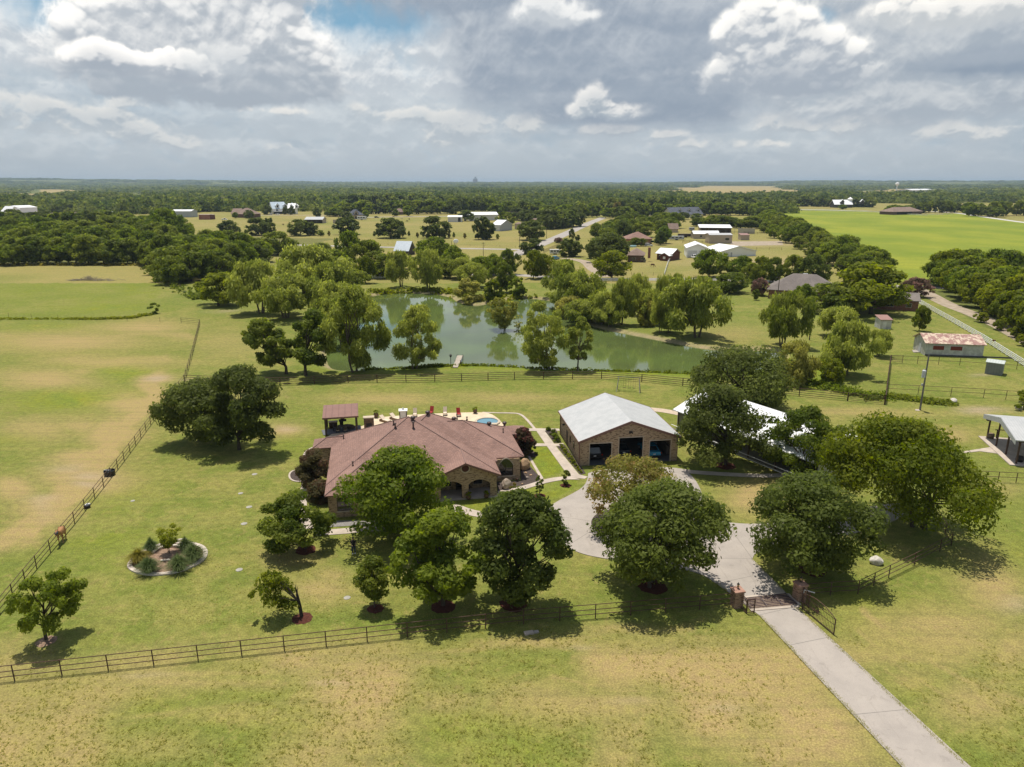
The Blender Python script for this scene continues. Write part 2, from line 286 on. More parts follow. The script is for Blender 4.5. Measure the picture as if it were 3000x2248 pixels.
# ---------------------------------------------------------------- helpers: meshes
class MB:
    def __init__(s): s.v = []; s.f = []
    def add(s, vs, fs):
        b = len(s.v); s.v += [tuple(p) for p in vs]; s.f += [tuple(b + i for i in f) for f in fs]; return s
    def box(s, x0, x1, y0, y1, z0, z1):
        return s.add([(x0, y0, z0), (x1, y0, z0), (x1, y1, z0), (x0, y1, z0), (x0, y0, z1), (x1, y0, z1), (x1, y1, z1), (x0, y1, z1)],
                     [(3, 2, 1, 0), (4, 5, 6, 7), (0, 1, 5, 4), (1, 2, 6, 5), (2, 3, 7, 6), (3, 0, 4, 7)])
    def bar(s, a, b, w, h=None):             # square bar between two points
        return s.tube(a, b, w * .7071, None, 4, off=math.pi / 4)
    def tube(s, a, b, r, r2=None, n=8, cap=True, off=0):
        a = Vector(a); b = Vector(b); d = (b - a)
        if d.length < 1e-6: return s
        r2 = r if r2 is None else r2; d.normalize()
        x = d.cross(Vector((0, 0, 1))) if abs(d.z) < .95 else d.cross(Vector((0, 1, 0)))
        x.normalize(); y = d.cross(x)
        vs = [a + (x * math.cos(off + 2 * math.pi * i / n) + y * math.sin(off + 2 * math.pi * i / n)) * r for i in range(n)]
        vs += [b + (x * math.cos(off + 2 * math.pi * i / n) + y * math.sin(off + 2 * math.pi * i / n)) * r2 for i in range(n)]
        fs = [(i, i + n, (i + 1) % n + n, (i + 1) % n) for i in range(n)]
        if cap: fs += [tuple(range(n)), tuple(range(2 * n - 1, n - 1, -1))]
        return s.add(vs, fs)
    def path(s, pts, rs, n=7):
        pts = [Vector(p) for p in pts]; base = len(s.v); prev = None
        for i, p in enumerate(pts):
            d = (pts[min(i + 1, len(pts) - 1)] - pts[max(i - 1, 0)]).normalized()
            x = d.cross(Vector((.3, 1, .1))); x.normalize()
            if prev is not None and x.dot(prev) < 0: x = -x
            prev = x; y = d.cross(x)
            s.v += [tuple(p + (x * math.cos(2 * math.pi * k / n) + y * math.sin(2 * math.pi * k / n)) * rs[i]) for k in range(n)]
        for i in range(len(pts) - 1):
            b = base + i * n
            s.f += [(b + k, b + (k + 1) % n, b + n + (k + 1) % n, b + n + k) for k in range(n)]
        s.f += [tuple(base + k for k in range(n - 1, -1, -1)), tuple(base + (len(pts) - 1) * n + k for k in range(n))]
        return s
    def prism(s, poly, z0, z1):              # vertical prism over a ground polygon
        n = len(poly)
        if sum(poly[i][0] * poly[(i + 1) % n][1] - poly[(i + 1) % n][0] * poly[i][1] for i in range(n)) < 0: poly = poly[::-1]
        return s.add([(p[0], p[1], z0) for p in poly] + [(p[0], p[1], z1) for p in poly],
                     [tuple(range(n - 1, -1, -1)), tuple(range(n, 2 * n))] + [(i, (i + 1) % n, (i + 1) % n + n, i + n) for i in range(n)])
    def slab(s, poly, y0, y1):               # prism of an upright outline (x, z) between two y
        n = len(poly)
        if sum(poly[i][0] * poly[(i + 1) % n][1] - poly[(i + 1) % n][0] * poly[i][1] for i in range(n)) < 0: poly = poly[::-1]
        return s.add([(p[0], y0, p[1]) for p in poly] + [(p[0], y1, p[1]) for p in poly],
                     [tuple(range(n)), tuple(range(2 * n - 1, n - 1, -1))] + [(i, i + n, (i + 1) % n + n, (i + 1) % n) for i in range(n)])
    def slabx(s, poly, x0, x1):              # prism of an upright outline (y, z) between two x
        n = len(poly)
        if sum(poly[i][0] * poly[(i + 1) % n][1] - poly[(i + 1) % n][0] * poly[i][1] for i in range(n)) < 0: poly = poly[::-1]
        return s.add([(x0, p[0], p[1]) for p in poly] + [(x1, p[0], p[1]) for p in poly],
                     [tuple(range(n - 1, -1, -1)), tuple(range(n, 2 * n))] + [(i, (i + 1) % n, (i + 1) % n + n, i + n) for i in range(n)])
    def lathe(s, prof, n=16, c=(0, 0)):      # profile of (r, z)
        b = len(s.v)
        for r, z in prof: s.v += [(c[0] + r * math.cos(2 * math.pi * k / n), c[1] + r * math.sin(2 * math.pi * k / n), z) for k in range(n)]
        for i in range(len(prof) - 1): s.f += [(b + i * n + k, b + i * n + (k + 1) % n, b + (i + 1) * n + (k + 1) % n, b + (i + 1) * n + k) for k in range(n)]
        s.f += [tuple(b + k for k in range(n - 1, -1, -1)), tuple(b + (len(prof) - 1) * n + k for k in range(n))]
        return s
    def ball(s, c, r, n=8, m=6, jit=0, rng=None):
        r = (r, r, r) if isinstance(r, (int, float)) else r; b = len(s.v)
        for i in range(m + 1):
            th = math.pi * i / m
            for k in range(n):
                ph = 2 * math.pi * k / n; j = 1 + (rng.uniform(-jit, jit) if jit else 0)
                s.v.append((c[0] + r[0] * j * math.sin(th) * math.cos(ph), c[1] + r[1] * j * math.sin(th) * math.sin(ph), c[2] + r[2] * j * math.cos(th)))
        for i in range(m): s.f += [(b + i * n + k, b + (i + 1) * n + k, b + (i + 1) * n + (k + 1) % n, b + i * n + (k + 1) % n) for k in range(n)]
        return s
    def build(s, name, m, parent=None, smooth=False, mods=None):
        me = bpy.data.meshes.new(name); me.from_pydata(s.v, [], s.f); me.update()
        if smooth: me.polygons.foreach_set('use_smooth', [True] * len(me.polygons))
        ms = m if isinstance(m, (list, tuple)) else [m]
        for x in ms: me.materials.append(x)
        o = bpy.data.objects.new(name, me); COL.objects.link(o)
        if parent is not None: o.parent = parent
        return o
def tag(o, label, cat, group=None, kind=None):
    if label: o['label'] = label
    if cat: o['category'] = cat
    if group: o['group'] = group
    if kind: o['kind'] = kind
    return o
def root(name, loc, rz, label, cat, group=None):
    o = bpy.data.objects.new(name, None); COL.objects.link(o); o.location = loc; o.rotation_euler = (0, 0, rz); o.empty_display_size = .3
    return tag(o, label, cat, group)
def structure(name, mb, m, label=None):
    o = mb.build(name, m); o['kind'] = 'structure'
    if label: o['label'] = label
    return o
def copy_tree(o, parent=None):
    c = o.copy(); COL.objects.link(c)
    if parent is not None: c.parent = parent
    for ch in o.children: copy_tree(ch, c)
    return c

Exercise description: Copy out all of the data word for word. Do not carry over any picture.

Task output:
The Blender Python script for this scene continues. Write part 2, from line 286 on. More parts follow. The script is for Blender 4.5. Measure the picture as if it were 3000x2248 pixels.
# ---------------------------------------------------------------- helpers: meshes
class MB:
    def __init__(s): s.v = []; s.f = []
    def add(s, vs, fs):
        b = len(s.v); s.v += [tuple(p) for p in vs]; s.f += [tuple(b + i for i in f) for f in fs]; return s
    def box(s, x0, x1, y0, y1, z0, z1):
        return s.add([(x0, y0, z0), (x1, y0, z0), (x1, y1, z0), (x0, y1, z0), (x0, y0, z1), (x1, y0, z1), (x1, y1, z1), (x0, y1, z1)],
                     [(3, 2, 1, 0), (4, 5, 6, 7), (0, 1, 5, 4), (1, 2, 6, 5), (2, 3, 7, 6), (3, 0, 4, 7)])
    def bar(s, a, b, w, h=None):             # square bar between two points
        return s.tube(a, b, w * .7071, None, 4, off=math.pi / 4)
    def tube(s, a, b, r, r2=None, n=8, cap=True, off=0):
        a = Vector(a); b = Vector(b); d = (b - a)
        if d.length < 1e-6: return s
        r2 = r if r2 is None else r2; d.normalize()
        x = d.cross(Vector((0, 0, 1))) if abs(d.z) < .95 else d.cross(Vector((0, 1, 0)))
        x.normalize(); y = d.cross(x)
        vs = [a + (x * math.cos(off + 2 * math.pi * i / n) + y * math.sin(off + 2 * math.pi * i / n)) * r for i in range(n)]
        vs += [b + (x * math.cos(off + 2 * math.pi * i / n) + y * math.sin(off + 2 * math.pi * i / n)) * r2 for i in range(n)]
        fs = [(i, i + n, (i + 1) % n + n, (i + 1) % n) for i in range(n)]
        if cap: fs += [tuple(range(n)), tuple(range(2 * n - 1, n - 1, -1))]
        return s.add(vs, fs)
    def path(s, pts, rs, n=7):
        pts = [Vector(p) for p in pts]; base = len(s.v); prev = None
        for i, p in enumerate(pts):
            d = (pts[min(i + 1, len(pts) - 1)] - pts[max(i - 1, 0)]).normalized()
            x = d.cross(Vector((.3, 1, .1))); x.normalize()
            if prev is not None and x.dot(prev) < 0: x = -x
            prev = x; y = d.cross(x)
            s.v += [tuple(p + (x * math.cos(2 * math.pi * k / n) + y * math.sin(2 * math.pi * k / n)) * rs[i]) for k in range(n)]
        for i in range(len(pts) - 1):
            b = base + i * n
            s.f += [(b + k, b + (k + 1) % n, b + n + (k + 1) % n, b + n + k) for k in range(n)]
        s.f += [tuple(base + k for k in range(n - 1, -1, -1)), tuple(base + (len(pts) - 1) * n + k for k in range(n))]
        return s
    def prism(s, poly, z0, z1):              # vertical prism over a ground polygon
        n = len(poly)
        if sum(poly[i][0] * poly[(i + 1) % n][1] - poly[(i + 1) % n][0] * poly[i][1] for i in range(n)) < 0: poly = poly[::-1]
        return s.add([(p[0], p[1], z0) for p in poly] + [(p[0], p[1], z1) for p in poly],
                     [tuple(range(n - 1, -1, -1)), tuple(range(n, 2 * n))] + [(i, (i + 1) % n, (i + 1) % n + n, i + n) for i in range(n)])
    def slab(s, poly, y0, y1):               # prism of an upright outline (x, z) between two y
        n = len(poly)
        if sum(poly[i][0] * poly[(i + 1) % n][1] - poly[(i + 1) % n][0] * poly[i][1] for i in range(n)) < 0: poly = poly[::-1]
        return s.add([(p[0], y0, p[1]) for p in poly] + [(p[0], y1, p[1]) for p in poly],
                     [tuple(range(n)), tuple(range(2 * n - 1, n - 1, -1))] + [(i, i + n, (i + 1) % n + n, (i + 1) % n) for i in range(n)])
    def slabx(s, poly, x0, x1):              # prism of an upright outline (y, z) between two x
        n = len(poly)
        if sum(poly[i][0] * poly[(i + 1) % n][1] - poly[(i + 1) % n][0] * poly[i][1] for i in range(n)) < 0: poly = poly[::-1]
        return s.add([(x0, p[0], p[1]) for p in poly] + [(x1, p[0], p[1]) for p in poly],
                     [tuple(range(n - 1, -1, -1)), tuple(range(n, 2 * n))] + [(i, (i + 1) % n, (i + 1) % n + n, i + n) for i in range(n)])
    def lathe(s, prof, n=16, c=(0, 0)):      # profile of (r, z)
        b = len(s.v)
        for r, z in prof: s.v += [(c[0] + r * math.cos(2 * math.pi * k / n), c[1] + r * math.sin(2 * math.pi * k / n), z) for k in range(n)]
        for i in range(len(prof) - 1): s.f += [(b + i * n + k, b + i * n + (k + 1) % n, b + (i + 1) * n + (k + 1) % n, b + (i + 1) * n + k) for k in range(n)]
        s.f += [tuple(b + k for k in range(n - 1, -1, -1)), tuple(b + (len(prof) - 1) * n + k for k in range(n))]
        return s
    def ball(s, c, r, n=8, m=6, jit=0, rng=None):
        r = (r, r, r) if isinstance(r, (int, float)) else r; b = len(s.v)
        for i in range(m + 1):
            th = math.pi * i / m
            for k in range(n):
                ph = 2 * math.pi * k / n; j = 1 + (rng.uniform(-jit, jit) if jit else 0)
                s.v.append((c[0] + r[0] * j * math.sin(th) * math.cos(ph), c[1] + r[1] * j * math.sin(th) * math.sin(ph), c[2] + r[2] * j * math.cos(th)))
        for i in range(m): s.f += [(b + i * n + k, b + (i + 1) * n + k, b + (i + 1) * n + (k + 1) % n, b + i * n + (k + 1) % n) for k in range(n)]
        return s
    def build(s, name, m, parent=None, smooth=False, mods=None):
        me = bpy.data.meshes.new(name); me.from_pydata(s.v, [], s.f); me.update()
        if smooth: me.polygons.foreach_set('use_smooth', [True] * len(me.polygons))
        ms = m if isinstance(m, (list, tuple)) else [m]
        for x in ms: me.materials.append(x)
        o = bpy.data.objects.new(name, me); COL.objects.link(o)
        if parent is not None: o.parent = parent
        return o
def tag(o, label, cat, group=None, kind=None):
    if label: o['label'] = label
    if cat: o['category'] = cat
    if group: o['group'] = group
    if kind: o['kind'] = kind
    return o
def root(name, loc, rz, label, cat, group=None):
    o = bpy.data.objects.new(name, None); COL.objects.link(o); o.location = loc; o.rotation_euler = (0, 0, rz); o.empty_display_size = .3
    return tag(o, label, cat, group)
def structure(name, mb, m, label=None):
    o = mb.build(name, m); o['kind'] = 'structure'
    if label: o['label'] = label
    return o
def copy_tree(o, parent=None):
    c = o.copy(); COL.objects.link(c)
    if parent is not None: c.parent = parent
    for ch in o.children: copy_tree(ch, c)
    return c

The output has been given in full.